3.2. Eine starre Grenze für überhöhte Krankenstände in Bezug auf deren Häufigkeit und Dauer besteht nicht (8 ObA 103/06i). Vielmehr ist das Vorliegen dieses Rechtfertigungsgrundes nach den Umständen des Einzelfalls zu beurteilen (8 ObA 48/08d). Dabei sind an den Rechtfertigungsgrund strenge Anforderungen zu stellen ( Wolligger in Neumayr/Reissner , ZellKomm² § 105 ArbVG Rz 196).

3.3. Das Berufungsgericht ist unter Berücksichtigung dieser Grundsätze davon ausgegangen, dass die Krankenstände der Klägerin vor 2012 ein zwar hohes, aber noch tolerables Ausmaß hatten, wobei auch berücksichtigt wurde, dass die Krankenstände 2010 und 2011 auf psychische Probleme nach einem Arbeitsunfall zurückzuführen waren, die letztlich auch zu einer Änderung des Einsatzbereichs der Klägerin führten. Erst 2012/2013 kam es zu einem wesentlichen Ansteigen der Krankenstandstage, insbesondere da aufgrund eines weiteren Arbeitsunfalls zwei Operationen erforderlich waren, wodurch die Arbeitsfähigkeit aber wieder zur Gänze hergestellt werden konnte.
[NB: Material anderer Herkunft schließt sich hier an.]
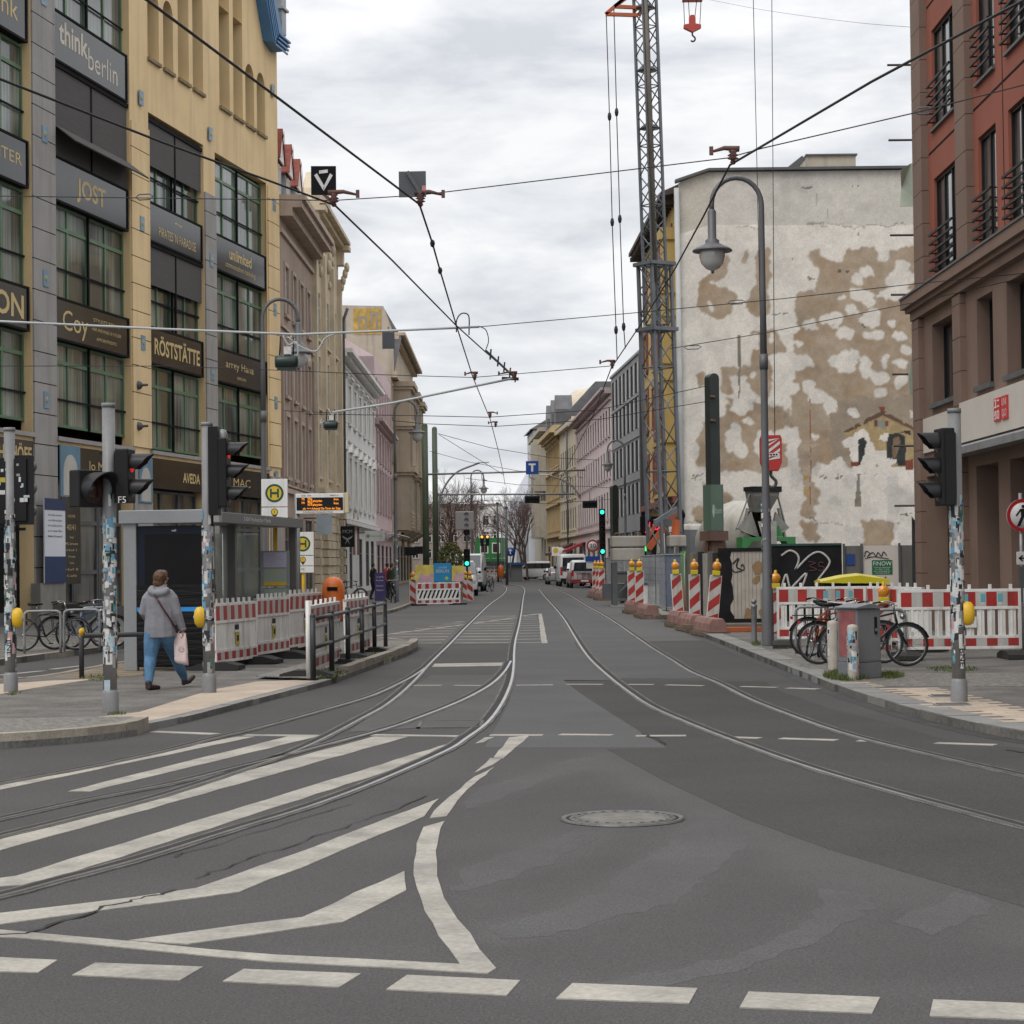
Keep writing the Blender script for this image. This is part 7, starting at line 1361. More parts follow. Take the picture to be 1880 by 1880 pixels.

Wenn das Berufungsgericht davon ausgehend die Interessen der Klägerin an der Aufrechterhaltung des Arbeitsverhältnisses gegenüber den betrieblichen Interessen der Beklagten als überwiegend ansah, liegt darin keine zu korrigierende Fehlbeurteilung.

4. Die außerordentliche Revision ist mangels Vorliegens einer erheblichen Rechtsfrage iSd § 502 Abs 1 ZPO zurückzuweisen.